DIRECTIONS - Each line from the top of the listing through the one holding "return Vector(((px-825.0)/s, FP/s, CH+(HY-py)/s))" should be restated word for word, with nothing added and no pictures.

SOURCE MATERIAL -
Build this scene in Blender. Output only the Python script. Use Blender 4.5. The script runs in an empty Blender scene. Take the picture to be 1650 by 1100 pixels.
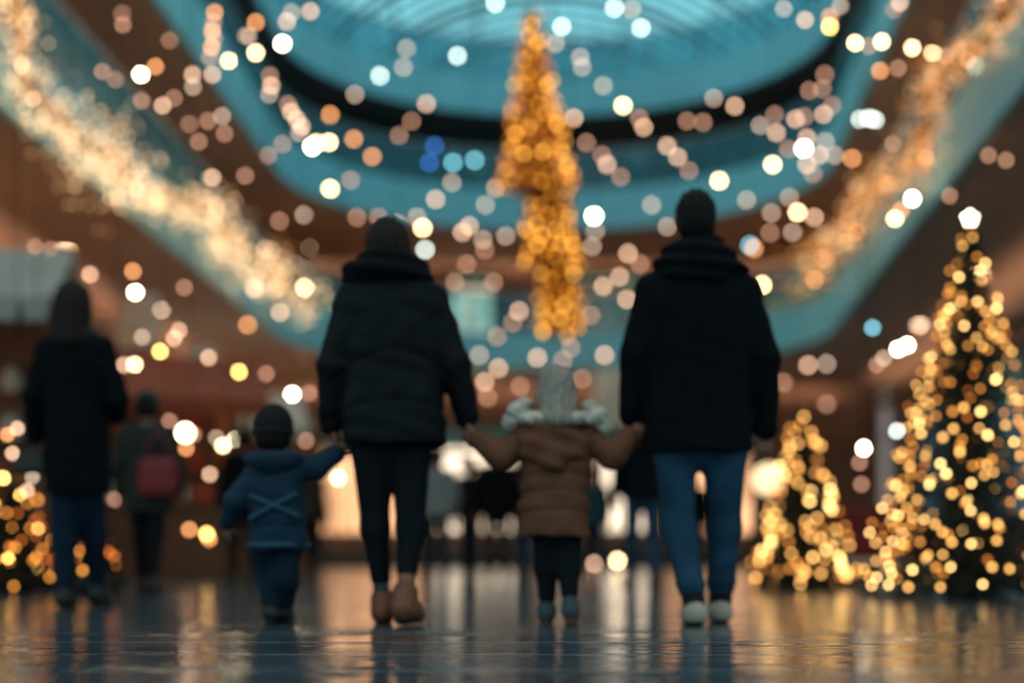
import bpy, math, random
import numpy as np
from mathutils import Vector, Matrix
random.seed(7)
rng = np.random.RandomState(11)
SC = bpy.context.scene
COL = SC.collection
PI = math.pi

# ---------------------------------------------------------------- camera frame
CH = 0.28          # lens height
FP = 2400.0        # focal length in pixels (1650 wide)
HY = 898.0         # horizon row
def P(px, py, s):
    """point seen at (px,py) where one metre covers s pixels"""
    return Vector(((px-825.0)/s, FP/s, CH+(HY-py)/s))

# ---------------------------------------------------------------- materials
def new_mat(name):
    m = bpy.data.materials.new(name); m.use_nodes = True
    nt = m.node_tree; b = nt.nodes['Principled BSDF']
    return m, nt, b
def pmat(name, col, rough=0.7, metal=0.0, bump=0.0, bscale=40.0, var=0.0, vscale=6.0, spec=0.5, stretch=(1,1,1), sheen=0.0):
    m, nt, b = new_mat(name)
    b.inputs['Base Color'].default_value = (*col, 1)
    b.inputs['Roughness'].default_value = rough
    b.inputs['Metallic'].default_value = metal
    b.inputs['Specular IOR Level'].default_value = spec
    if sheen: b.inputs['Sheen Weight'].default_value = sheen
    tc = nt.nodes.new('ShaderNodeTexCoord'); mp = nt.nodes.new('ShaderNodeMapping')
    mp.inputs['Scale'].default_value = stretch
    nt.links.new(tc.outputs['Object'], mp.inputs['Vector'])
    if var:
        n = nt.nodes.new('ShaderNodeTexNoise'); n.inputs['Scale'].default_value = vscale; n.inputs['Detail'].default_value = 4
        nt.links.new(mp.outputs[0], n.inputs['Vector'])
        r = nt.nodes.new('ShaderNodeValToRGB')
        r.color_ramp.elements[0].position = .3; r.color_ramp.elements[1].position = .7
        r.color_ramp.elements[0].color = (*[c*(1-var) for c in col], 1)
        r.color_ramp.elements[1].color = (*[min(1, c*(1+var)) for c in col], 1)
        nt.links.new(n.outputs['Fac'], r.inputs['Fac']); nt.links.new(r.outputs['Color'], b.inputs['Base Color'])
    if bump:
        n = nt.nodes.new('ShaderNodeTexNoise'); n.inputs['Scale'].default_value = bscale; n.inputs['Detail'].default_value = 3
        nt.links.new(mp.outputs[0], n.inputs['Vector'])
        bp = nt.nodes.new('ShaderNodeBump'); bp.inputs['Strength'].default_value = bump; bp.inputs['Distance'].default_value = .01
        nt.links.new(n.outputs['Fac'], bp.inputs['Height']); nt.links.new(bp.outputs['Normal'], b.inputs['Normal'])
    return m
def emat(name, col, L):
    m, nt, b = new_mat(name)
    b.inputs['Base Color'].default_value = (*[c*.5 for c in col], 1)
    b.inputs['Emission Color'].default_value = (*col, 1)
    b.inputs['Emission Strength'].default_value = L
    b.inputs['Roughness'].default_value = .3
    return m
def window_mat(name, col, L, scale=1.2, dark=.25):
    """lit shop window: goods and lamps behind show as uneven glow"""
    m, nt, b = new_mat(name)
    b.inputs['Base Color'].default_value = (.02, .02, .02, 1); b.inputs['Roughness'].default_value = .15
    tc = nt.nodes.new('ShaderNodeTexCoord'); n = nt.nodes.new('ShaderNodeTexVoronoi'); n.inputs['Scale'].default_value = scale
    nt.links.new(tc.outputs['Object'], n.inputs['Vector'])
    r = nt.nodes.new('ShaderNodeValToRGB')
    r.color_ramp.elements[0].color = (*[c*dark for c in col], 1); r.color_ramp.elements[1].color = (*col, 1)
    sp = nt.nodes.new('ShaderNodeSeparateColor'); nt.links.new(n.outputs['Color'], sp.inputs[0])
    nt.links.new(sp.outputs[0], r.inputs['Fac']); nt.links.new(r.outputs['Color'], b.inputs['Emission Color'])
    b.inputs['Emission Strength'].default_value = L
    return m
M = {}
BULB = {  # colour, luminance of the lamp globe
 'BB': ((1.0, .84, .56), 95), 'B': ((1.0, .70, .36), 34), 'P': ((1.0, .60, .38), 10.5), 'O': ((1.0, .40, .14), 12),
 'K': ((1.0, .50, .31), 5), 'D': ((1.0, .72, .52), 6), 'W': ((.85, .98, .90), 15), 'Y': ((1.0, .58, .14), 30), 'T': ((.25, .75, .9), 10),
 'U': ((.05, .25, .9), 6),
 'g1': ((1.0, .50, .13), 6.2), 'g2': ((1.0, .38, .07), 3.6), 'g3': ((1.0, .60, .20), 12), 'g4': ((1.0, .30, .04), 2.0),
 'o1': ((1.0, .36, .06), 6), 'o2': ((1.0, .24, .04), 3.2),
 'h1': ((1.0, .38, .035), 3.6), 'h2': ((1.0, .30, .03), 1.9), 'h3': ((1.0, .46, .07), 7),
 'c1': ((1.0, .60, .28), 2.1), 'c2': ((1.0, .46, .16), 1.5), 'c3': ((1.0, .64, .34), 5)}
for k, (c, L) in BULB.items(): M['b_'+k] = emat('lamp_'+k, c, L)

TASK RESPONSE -
Build this scene in Blender. Output only the Python script. Use Blender 4.5. The script runs in an empty Blender scene. Take the picture to be 1650 by 1100 pixels.
import bpy, math, random
import numpy as np
from mathutils import Vector, Matrix
random.seed(7)
rng = np.random.RandomState(11)
SC = bpy.context.scene
COL = SC.collection
PI = math.pi

# ---------------------------------------------------------------- camera frame
CH = 0.28          # lens height
FP = 2400.0        # focal length in pixels (1650 wide)
HY = 898.0         # horizon row
def P(px, py, s):
    """point seen at (px,py) where one metre covers s pixels"""
    return Vector(((px-825.0)/s, FP/s, CH+(HY-py)/s))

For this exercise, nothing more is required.